Google routinely gives monthly numbers breaking out the adoption of various versions of Android, but the company has now changed the way it calculates those numbers — providing a distinctly different portrait of the Android ecosystem in the process. As outlined on the Android Developers site, Google now uses the data collected when users visit the Google Play Store; under the previous system, any check-in to the store by the device would have been incorporated into the results, user-generated or not. The new system went into effect starting with this month's results.
The change essentially skews the results towards those users who are actively visiting the Play Store. Google says as much on the page itself, noting that the new system "more accurately reflects those users who are most engaged in the Android and Google Play ecosystem." To be fair, however, it is those same users that Android developers should arguably be focusing on in the first place, since they're more likely to discover or purchase an app.
More up-to-date Android users
Unsurprisingly, the new data collection tactic results in a landscape of Android users that are more current than what was described just one month ago. Jelly Bean accounts for 25 percent of the devices out there — up from 16.5 percent in March's results. The other numbers saw less dramatic shifts; Ice Cream Sandwich was on 29.3 percent of devices in the new figures (up less than a percentage point from the prior month), while Gingerbread users dropped from 44.2 percent to 39.8 percent.

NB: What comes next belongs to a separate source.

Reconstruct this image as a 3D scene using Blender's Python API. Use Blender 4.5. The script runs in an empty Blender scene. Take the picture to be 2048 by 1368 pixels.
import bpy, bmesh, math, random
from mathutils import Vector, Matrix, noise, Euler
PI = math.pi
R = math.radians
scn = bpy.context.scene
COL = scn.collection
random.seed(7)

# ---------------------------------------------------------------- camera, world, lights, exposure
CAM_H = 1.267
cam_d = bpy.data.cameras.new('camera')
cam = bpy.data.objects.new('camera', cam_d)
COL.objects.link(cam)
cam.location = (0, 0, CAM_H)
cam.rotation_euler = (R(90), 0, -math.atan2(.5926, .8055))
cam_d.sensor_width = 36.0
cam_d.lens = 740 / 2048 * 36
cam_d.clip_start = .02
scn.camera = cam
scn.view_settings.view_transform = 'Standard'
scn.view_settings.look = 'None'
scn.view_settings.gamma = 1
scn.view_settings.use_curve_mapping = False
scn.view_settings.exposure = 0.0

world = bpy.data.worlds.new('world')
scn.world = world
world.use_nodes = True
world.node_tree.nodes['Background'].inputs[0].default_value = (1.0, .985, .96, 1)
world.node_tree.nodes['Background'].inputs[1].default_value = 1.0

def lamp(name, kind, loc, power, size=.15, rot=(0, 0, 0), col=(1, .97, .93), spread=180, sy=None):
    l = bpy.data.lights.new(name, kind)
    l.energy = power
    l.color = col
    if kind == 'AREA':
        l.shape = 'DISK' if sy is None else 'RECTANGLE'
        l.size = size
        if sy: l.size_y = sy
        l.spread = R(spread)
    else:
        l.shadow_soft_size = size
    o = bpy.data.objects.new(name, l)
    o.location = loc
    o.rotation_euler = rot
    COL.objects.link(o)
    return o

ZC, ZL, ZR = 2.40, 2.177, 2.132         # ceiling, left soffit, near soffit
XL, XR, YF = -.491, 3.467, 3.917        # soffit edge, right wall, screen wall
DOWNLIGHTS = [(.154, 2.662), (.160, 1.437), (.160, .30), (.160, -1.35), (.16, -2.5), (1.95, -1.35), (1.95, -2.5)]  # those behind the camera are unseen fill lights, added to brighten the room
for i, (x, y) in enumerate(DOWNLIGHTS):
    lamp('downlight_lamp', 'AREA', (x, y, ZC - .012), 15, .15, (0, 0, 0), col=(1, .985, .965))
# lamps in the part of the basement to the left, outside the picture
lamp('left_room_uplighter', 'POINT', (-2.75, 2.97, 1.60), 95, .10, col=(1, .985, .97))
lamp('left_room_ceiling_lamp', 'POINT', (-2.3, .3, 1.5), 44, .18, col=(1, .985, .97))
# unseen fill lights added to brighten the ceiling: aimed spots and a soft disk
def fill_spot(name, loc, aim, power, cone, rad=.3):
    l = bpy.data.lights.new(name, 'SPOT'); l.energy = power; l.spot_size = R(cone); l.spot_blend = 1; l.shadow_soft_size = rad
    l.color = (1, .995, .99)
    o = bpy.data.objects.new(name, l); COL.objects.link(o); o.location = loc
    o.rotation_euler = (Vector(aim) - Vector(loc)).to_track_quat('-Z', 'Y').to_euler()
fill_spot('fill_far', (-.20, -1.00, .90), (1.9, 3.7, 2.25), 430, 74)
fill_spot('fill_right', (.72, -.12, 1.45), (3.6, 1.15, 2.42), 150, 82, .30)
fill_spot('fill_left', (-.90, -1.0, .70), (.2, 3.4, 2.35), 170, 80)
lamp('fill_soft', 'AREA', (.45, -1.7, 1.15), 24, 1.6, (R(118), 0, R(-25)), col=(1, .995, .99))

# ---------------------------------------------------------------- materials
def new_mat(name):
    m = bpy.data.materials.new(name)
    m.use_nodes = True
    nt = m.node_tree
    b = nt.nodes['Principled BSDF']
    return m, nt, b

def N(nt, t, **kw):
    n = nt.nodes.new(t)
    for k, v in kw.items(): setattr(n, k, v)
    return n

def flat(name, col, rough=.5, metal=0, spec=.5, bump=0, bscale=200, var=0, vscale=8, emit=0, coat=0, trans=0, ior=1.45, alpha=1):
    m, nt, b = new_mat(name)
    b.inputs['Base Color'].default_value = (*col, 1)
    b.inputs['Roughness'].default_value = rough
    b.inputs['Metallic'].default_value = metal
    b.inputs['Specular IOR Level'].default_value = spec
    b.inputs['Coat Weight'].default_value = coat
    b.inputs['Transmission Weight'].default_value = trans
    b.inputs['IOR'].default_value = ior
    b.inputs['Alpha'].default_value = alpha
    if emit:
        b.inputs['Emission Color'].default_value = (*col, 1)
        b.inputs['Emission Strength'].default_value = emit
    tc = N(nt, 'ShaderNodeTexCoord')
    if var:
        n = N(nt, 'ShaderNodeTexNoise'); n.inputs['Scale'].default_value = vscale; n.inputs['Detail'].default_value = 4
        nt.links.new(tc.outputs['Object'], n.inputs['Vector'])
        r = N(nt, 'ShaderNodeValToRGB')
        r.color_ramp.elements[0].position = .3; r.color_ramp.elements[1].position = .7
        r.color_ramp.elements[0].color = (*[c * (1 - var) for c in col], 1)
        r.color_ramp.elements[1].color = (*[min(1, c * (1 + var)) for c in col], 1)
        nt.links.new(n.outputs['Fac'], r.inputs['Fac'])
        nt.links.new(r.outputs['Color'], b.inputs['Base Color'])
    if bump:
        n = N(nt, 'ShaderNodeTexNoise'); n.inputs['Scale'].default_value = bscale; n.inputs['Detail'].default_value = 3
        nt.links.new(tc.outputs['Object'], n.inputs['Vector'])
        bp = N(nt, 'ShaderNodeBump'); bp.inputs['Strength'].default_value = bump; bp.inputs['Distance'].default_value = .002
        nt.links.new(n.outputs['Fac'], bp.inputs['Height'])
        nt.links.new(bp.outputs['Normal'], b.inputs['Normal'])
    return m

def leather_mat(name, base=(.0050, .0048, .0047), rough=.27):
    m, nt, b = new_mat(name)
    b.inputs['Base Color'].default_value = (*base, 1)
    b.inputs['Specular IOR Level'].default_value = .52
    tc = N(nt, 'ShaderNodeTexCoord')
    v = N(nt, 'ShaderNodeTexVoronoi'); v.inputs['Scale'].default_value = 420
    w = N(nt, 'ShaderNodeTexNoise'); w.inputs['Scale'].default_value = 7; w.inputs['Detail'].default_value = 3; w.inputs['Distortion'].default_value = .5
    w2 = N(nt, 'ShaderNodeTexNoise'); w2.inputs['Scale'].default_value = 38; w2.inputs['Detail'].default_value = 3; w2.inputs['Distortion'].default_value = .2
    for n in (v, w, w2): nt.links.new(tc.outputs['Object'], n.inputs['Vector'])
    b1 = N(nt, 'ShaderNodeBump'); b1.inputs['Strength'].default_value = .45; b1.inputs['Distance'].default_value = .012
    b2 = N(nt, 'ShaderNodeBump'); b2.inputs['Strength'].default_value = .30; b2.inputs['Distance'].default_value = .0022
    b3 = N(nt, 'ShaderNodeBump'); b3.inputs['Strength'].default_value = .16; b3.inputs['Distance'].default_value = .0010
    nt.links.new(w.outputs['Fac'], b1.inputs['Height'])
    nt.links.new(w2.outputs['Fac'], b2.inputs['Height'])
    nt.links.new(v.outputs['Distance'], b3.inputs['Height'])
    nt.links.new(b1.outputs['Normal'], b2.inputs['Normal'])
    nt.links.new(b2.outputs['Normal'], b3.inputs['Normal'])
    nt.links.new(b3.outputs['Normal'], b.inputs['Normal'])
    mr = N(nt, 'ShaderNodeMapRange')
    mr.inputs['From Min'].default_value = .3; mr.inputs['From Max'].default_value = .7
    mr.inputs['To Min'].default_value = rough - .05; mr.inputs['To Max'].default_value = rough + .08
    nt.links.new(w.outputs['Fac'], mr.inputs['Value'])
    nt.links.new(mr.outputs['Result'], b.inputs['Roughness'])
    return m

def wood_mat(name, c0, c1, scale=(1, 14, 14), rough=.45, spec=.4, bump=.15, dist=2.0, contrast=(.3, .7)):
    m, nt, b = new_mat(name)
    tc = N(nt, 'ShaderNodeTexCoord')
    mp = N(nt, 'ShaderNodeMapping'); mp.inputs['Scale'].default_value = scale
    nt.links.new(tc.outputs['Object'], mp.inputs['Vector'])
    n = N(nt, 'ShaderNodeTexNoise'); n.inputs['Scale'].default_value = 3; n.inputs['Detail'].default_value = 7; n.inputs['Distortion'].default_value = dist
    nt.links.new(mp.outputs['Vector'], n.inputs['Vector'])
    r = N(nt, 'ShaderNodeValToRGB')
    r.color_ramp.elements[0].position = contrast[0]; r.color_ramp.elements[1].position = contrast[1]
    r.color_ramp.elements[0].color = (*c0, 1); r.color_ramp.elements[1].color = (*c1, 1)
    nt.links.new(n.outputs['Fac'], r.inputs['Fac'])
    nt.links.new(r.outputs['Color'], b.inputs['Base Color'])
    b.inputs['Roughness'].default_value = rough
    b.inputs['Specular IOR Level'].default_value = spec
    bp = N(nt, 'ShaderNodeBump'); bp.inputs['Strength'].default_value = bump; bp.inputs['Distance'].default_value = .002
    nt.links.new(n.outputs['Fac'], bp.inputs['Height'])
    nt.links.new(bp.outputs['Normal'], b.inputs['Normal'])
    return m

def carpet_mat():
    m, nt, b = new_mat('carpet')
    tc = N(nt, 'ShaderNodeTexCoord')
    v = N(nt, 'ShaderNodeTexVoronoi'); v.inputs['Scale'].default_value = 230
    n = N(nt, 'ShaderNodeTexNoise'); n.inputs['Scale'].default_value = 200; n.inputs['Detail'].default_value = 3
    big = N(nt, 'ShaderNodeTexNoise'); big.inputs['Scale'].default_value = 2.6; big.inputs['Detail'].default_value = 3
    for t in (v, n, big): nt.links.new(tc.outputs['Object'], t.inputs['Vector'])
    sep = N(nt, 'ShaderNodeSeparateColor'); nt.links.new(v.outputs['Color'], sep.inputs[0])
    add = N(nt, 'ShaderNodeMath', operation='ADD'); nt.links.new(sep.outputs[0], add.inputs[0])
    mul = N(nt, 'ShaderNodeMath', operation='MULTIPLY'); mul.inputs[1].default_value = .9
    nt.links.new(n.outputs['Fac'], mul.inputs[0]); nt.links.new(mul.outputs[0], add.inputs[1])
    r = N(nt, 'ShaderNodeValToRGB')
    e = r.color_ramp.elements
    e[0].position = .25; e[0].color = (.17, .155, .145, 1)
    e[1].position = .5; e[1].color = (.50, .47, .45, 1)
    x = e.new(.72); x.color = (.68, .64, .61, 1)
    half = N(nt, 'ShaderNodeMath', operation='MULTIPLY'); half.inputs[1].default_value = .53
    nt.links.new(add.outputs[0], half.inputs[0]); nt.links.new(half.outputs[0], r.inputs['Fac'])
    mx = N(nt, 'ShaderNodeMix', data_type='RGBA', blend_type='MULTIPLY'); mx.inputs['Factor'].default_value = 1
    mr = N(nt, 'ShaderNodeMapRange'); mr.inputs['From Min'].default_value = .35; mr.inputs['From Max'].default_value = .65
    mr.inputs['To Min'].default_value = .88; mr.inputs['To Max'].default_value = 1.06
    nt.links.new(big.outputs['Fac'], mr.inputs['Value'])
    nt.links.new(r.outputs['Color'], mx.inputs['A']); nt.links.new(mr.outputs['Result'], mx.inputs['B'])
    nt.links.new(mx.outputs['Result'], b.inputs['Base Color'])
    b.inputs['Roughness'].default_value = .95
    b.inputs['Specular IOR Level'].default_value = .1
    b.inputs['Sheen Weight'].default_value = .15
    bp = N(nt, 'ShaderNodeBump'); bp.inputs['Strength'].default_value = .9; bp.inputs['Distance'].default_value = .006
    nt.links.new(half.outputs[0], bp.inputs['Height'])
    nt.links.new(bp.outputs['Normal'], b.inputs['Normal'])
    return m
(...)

While adoption of new versions of Android has been on the rise — last month Android 4 variants overtook Gingerbread for the first time— it's not clear whether the change in the Jelly Bean numbers here is sheer adoption, the change in the way the data is calculated, or a combination of both. Future numbers should provide additional insight, but one thing is certain: the days when the Android ecosystem was reliant on version 2.3 appear to finally be fading away.